Failure No. 7 - Don't put all your eggs in one basket
Many people say that when you are using eggs for cooking, you should break them one by one into a little bowl, then add them to your main mixing bowl, in case by chance you get a bad egg. After doing this for years and never getting a bad egg, I dispensed with this unnecessary step and just broke all my eggs straight into the main bowl.
Shortly afterwards I was making a cake which required five eggs. I had six in the fridge - excellent. I cracked the first four in the bowl - no problems. When I cracked the fifth, a hideous smell permeated the entire kitchen and a black slimy egg slopped into my mixture. I had to (a) dispose of the now stinking mixture and (b) go out to get more eggs.

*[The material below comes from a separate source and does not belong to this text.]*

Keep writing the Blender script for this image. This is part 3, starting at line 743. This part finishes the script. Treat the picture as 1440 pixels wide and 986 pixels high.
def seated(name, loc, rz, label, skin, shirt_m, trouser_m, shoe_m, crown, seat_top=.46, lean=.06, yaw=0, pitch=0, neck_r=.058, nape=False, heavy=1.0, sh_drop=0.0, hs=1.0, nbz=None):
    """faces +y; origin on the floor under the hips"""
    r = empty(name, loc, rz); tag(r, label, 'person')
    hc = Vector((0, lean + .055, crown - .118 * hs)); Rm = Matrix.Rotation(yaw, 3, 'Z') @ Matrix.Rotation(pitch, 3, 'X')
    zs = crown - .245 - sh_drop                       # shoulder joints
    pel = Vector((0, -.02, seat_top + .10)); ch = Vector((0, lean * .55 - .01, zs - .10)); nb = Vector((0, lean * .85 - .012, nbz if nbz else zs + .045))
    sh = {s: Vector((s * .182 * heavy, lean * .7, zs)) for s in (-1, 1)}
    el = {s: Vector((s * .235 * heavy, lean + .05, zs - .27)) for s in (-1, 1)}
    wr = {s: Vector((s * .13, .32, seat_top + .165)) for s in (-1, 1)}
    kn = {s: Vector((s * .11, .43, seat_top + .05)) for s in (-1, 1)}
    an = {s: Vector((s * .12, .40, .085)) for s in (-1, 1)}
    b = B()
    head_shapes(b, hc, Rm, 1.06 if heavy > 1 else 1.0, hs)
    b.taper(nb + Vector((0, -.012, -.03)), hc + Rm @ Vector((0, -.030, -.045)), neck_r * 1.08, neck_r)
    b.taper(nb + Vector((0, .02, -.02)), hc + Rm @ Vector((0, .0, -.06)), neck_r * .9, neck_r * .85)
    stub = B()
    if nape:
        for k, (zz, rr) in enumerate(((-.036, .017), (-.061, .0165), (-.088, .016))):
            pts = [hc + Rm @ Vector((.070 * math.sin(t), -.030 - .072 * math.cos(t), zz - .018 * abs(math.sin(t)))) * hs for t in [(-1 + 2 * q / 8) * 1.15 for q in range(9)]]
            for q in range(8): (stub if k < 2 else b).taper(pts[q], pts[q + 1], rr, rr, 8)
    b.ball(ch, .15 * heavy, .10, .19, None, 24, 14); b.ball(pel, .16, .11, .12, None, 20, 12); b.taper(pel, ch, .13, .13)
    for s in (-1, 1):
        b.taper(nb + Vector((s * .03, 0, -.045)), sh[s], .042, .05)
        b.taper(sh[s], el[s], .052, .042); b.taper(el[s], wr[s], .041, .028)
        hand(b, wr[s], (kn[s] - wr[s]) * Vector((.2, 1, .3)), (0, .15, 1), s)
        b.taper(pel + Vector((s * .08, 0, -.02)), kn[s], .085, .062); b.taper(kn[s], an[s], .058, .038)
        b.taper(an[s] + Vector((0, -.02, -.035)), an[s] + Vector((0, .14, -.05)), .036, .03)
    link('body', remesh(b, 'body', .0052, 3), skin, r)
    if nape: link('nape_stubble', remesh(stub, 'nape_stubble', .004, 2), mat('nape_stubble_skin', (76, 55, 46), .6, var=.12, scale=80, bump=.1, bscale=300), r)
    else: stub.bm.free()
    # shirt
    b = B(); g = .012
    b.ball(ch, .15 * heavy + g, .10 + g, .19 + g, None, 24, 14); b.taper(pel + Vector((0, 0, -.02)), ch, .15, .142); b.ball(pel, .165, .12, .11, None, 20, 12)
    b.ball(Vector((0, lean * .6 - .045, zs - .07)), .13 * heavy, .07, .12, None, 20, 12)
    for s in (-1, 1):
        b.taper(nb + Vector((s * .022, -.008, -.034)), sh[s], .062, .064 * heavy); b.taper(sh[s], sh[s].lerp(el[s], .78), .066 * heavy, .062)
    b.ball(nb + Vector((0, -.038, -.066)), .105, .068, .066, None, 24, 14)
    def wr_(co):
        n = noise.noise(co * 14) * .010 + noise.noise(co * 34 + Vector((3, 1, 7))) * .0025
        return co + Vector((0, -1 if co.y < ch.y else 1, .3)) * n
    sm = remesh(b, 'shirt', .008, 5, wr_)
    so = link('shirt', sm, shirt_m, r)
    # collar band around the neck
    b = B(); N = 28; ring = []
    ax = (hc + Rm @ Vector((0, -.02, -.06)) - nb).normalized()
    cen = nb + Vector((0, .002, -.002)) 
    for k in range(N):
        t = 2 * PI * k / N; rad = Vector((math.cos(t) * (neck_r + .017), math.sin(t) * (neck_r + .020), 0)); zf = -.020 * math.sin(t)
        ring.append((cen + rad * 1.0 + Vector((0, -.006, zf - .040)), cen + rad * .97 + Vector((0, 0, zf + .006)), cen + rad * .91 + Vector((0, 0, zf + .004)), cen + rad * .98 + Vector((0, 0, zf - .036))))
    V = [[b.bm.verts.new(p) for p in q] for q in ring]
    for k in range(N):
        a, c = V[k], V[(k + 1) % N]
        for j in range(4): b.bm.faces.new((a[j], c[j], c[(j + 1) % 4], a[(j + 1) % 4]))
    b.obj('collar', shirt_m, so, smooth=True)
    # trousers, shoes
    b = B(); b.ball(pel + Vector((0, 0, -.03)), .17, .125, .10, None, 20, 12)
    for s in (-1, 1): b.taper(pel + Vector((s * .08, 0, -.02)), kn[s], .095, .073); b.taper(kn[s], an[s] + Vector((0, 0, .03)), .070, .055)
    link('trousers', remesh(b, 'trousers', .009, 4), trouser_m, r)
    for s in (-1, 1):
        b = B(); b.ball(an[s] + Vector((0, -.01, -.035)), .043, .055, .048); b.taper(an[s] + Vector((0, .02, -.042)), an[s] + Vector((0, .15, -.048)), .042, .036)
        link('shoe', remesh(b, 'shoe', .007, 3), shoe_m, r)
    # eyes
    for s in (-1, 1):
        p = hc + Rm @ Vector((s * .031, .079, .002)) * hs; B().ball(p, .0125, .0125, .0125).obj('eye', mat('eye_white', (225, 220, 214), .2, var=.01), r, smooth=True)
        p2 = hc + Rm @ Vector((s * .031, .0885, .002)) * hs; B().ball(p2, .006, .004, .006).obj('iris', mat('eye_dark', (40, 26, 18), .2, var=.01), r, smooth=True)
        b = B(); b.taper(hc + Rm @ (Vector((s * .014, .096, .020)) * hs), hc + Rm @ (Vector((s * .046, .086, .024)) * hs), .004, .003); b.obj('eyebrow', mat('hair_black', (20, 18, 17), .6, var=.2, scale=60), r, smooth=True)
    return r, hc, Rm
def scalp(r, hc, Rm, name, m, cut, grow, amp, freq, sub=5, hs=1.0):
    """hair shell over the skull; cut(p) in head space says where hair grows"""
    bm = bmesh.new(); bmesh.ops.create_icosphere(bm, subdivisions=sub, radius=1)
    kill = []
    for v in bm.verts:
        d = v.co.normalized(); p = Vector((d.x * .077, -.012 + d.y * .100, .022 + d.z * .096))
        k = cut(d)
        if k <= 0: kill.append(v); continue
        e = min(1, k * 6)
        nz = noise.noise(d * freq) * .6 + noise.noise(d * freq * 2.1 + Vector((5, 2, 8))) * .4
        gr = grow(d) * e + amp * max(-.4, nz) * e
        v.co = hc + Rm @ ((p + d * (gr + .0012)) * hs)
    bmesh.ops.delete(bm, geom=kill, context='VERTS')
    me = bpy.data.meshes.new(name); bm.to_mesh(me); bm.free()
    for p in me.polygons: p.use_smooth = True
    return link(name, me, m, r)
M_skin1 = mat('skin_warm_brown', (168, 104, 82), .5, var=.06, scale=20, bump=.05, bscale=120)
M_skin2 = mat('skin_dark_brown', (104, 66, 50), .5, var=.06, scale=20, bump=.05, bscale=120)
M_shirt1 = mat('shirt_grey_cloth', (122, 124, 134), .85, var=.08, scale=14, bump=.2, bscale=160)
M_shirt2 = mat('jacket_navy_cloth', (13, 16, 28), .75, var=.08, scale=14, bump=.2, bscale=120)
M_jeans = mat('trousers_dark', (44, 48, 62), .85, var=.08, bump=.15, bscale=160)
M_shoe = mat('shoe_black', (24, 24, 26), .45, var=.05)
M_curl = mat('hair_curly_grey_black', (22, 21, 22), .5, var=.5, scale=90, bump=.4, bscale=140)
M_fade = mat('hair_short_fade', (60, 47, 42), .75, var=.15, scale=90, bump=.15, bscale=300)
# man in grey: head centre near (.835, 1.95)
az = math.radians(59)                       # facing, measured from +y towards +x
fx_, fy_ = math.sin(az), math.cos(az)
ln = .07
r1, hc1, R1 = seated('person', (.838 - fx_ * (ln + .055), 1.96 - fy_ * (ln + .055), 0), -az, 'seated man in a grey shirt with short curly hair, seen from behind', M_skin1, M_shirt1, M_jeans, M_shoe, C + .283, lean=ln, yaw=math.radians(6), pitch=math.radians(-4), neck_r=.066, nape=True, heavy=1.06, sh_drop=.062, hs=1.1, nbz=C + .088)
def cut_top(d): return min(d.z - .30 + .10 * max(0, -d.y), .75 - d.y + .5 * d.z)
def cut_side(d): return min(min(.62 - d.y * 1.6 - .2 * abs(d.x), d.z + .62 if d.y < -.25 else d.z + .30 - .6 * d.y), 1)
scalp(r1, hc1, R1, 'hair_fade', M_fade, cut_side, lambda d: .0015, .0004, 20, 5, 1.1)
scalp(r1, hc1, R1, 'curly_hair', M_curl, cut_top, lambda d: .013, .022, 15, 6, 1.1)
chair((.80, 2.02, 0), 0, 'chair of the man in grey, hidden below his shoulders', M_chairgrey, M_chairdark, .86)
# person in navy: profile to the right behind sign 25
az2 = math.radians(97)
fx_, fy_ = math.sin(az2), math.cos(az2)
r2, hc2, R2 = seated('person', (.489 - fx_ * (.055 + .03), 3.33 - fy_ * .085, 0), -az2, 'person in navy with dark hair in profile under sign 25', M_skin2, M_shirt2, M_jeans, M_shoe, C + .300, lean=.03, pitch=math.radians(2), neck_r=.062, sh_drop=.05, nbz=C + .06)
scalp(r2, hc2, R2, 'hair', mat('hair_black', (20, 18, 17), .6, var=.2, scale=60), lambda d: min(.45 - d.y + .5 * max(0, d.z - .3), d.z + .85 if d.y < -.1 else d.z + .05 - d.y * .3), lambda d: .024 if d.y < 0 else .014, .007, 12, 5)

Failure No. 8 - Trying to poison your friends more than once
I had a dear friend in my student days who was the easiest-going guy on the planet. He was a muso and looked like a Viking God and was also incredibly nice. One small thing, he was allergic to seafood. Not a big deal, because who eats seafood all the time when you're a poor student?
I often had people round for dinner. Bizarrely, whenever Adam came, I served seafood. It happened at least four times. My memory is fine. I am a considerate person. I knew about his allergy. I still can't understand why I consistently nearly poisoned one of my best friends. If you're reading this, Adam - sorry, man.
Failure No. 9 - Flying across the kitchen (in a bad way)
Another awesome story of Mum's and far less likely to happen these days, because gas stoves have a different kind of gas in them than they did in the 1960s which was when this tale occurred. Mum tried to turn on and heat up the oven, but the flame went out. The gas, of course, did not - it kept hissing into the oven like billy-o. Mum tries valiantly to light the oven again, and was just a little delayed by the match failing to strike... finally a lit match was thrust into the oven... and BOOM! Mum was blown across the kitchen by the blast and lost her eyebrows and eyelashes. She was otherwise uninjured apart from a heavy blow to her chef's pride.
Failure No. 10 - Drinking and cooking do not mix
This reflects quite badly on me but I'll tell it anyway. I had my new boyfriend over for dinner for the very first time. I didn't want to go too formal, and I wanted something that would resemble 'man food' without going to the lengths of cooking a big steak, which I'm not really that crash hot at, having been vegetarian for six years or so. So I settled on the perfect first-date-dinner, an easy-cook, man-food special: BEEF TACOS.
Now, tacos in a packet from the supermarket are ridiculously easy to cook, indeed, I would have said they were pretty much impossible to screw up. I fried off some beef mince with onions and added the spice mix; I prepared, in advance, the shredded lettuce, grated cheese, sour cream, salsa with fresh tomatoes chopped through it. The beef mince was keeping warm in a pan on the stove and everything else was in attractive little bowls, ready to dip into for some last-minute, easy taco assemblage. Nothing could go wrong.
New boyfriend arrives, and I'd already had a stiff drink or two because I was a bit nervous. Everything was going swimmingly, except that I ended up having another drink... then another.. then another until by the time I came to actually serve up the tacos, I was pretty well sozzled. All I had to do was heat up the taco shells in the oven. Which I did... using the whole lot at once, and drunkenly setting the oven at 220C (nuclear explosion temperature) and then forgetting, until a burning smell became apparent, that I'd even put them in. I BURNT THE TACO SHELLS. Yes, you too can become an idiot when the appropriate amount of alcohol is involved.
The only positive thing about this incident was the priceless text message the new boyfriend received the next morning which he still snickers about : "I burnt the tacos and passed out on the couch, are you sure you want to see me again?"